I've never claimed that Bosch was going to do something about this. I know german companies will deny, deny, deny that there is ever a problem with their product, it's their engineering tradition. It cost Hitler the war, all that denial from his Generals. It's german culture. I can cite the same mentality from a german 13 speed geared hub manufacturing for bikes, when I blew mine up in under 400 miles of mountain biking... they denied, denied, denied, fought me tooth and nail to cover it under warranty... and then I got on Facebook and MTBR, and the internet, and lo and behold, I was not alone, there indeed was a manufacturing defect that was showing up... a very expensive axle part with flats manufactured on it for shifing indexing was the first part that they sub'd out to another contractor to make for them, and the QC just wasn't there that the design required to shift properly. Too sloppy, the QC.

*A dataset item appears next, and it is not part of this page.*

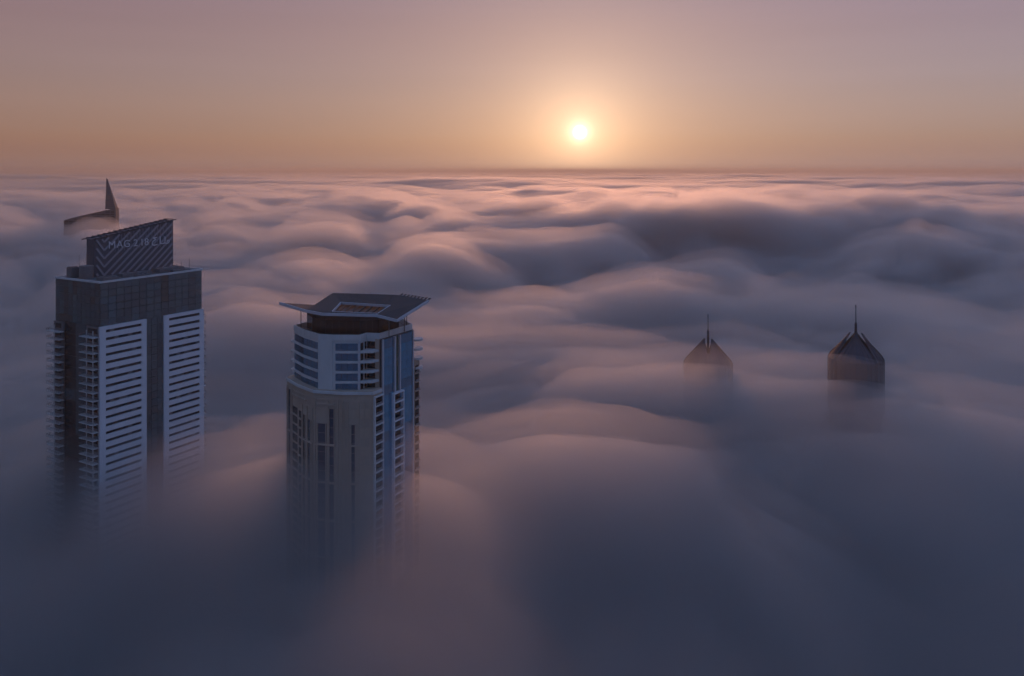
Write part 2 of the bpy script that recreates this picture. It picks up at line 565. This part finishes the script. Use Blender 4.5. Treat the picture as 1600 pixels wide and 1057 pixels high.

And from all that I've read, Bosch had huge QC issues with dirt getting in the HPFP assemblies while putting them together, in what was old East Germany... formerly the soviet bloc. When they shifted production to Hungary, a huge % of the early HPFP failures went away. Some new polishing standards, finish standards on bearing surfaces, and ceramic coating procedures were changed, to make a better, more reliable and robust finished product.
I still feel the design is failure prone, and abuse, thrashing and full throttle applications aggravate the failure rate. Drive it like a car or commuter, and it's fine, treat it like a construction tool like all it is there for is to make you money, and it's going to fail, sooner, rather than later. This is not a commercial grade HPFP... it's a daily driver to and from work HPFP.
There are ID TEN T's already buying Dodge Eco diesels wanting to pull 7000 # dry 30 foot travel trailers with their new truck with that little 3.0 diesel motor. My crystal ball predicts early and complete demise and failure of the HPFP in those trucks, by Oct or November of 2014, perhaps into December too, once all the cumulative damage starts snowballing and killing the pumps from towing such weight with such a small pump for an engine in the summer heat up prolonged grades. You don't send a boy out to do a mans job. Go big, with the engine, or go home.
I run 50:1 biodiesel blend in all my diesel fuel. If my HPFP sh*ts the bed, my NHTSA complaint will be filed before the tow truck even arrives. I'll plug in my ELM 327 bluetooth, do a scan on my Torque Pro app on my smart phone, and if low fuel rail pressure or a P0087 or P0082 shows up in the trouble code scan, it's online instantly with NHTSA to file that complaint. I'll have more info for them once the dealership tears in to the fuel pressure sensor if metal bits appear in there. I'll be taking a diesel VW Touareg TDI loaner and finishing out my vacation, while VW sorts out with Bosch the warranty issue...
As I stated before.. you need to be smarter than the tech and the service advisor you are working with.
And I will be sharing on Facebook the blow by blow description of how VW is handling the whole project with the repair, with picture. Freedom of Information and all that. Exposure... it's a golden opportunity for VW to show "The Power of German Engineering" that they tout and advertise so much, along with their 10 year 100,000 mile power train warranty, since they believe so much in how good their product is... they get to prove it.
Parts will be coming from Germany, I expect 2 to 3 weeks down time if my Touareg ever loses it's HPFP due to failure.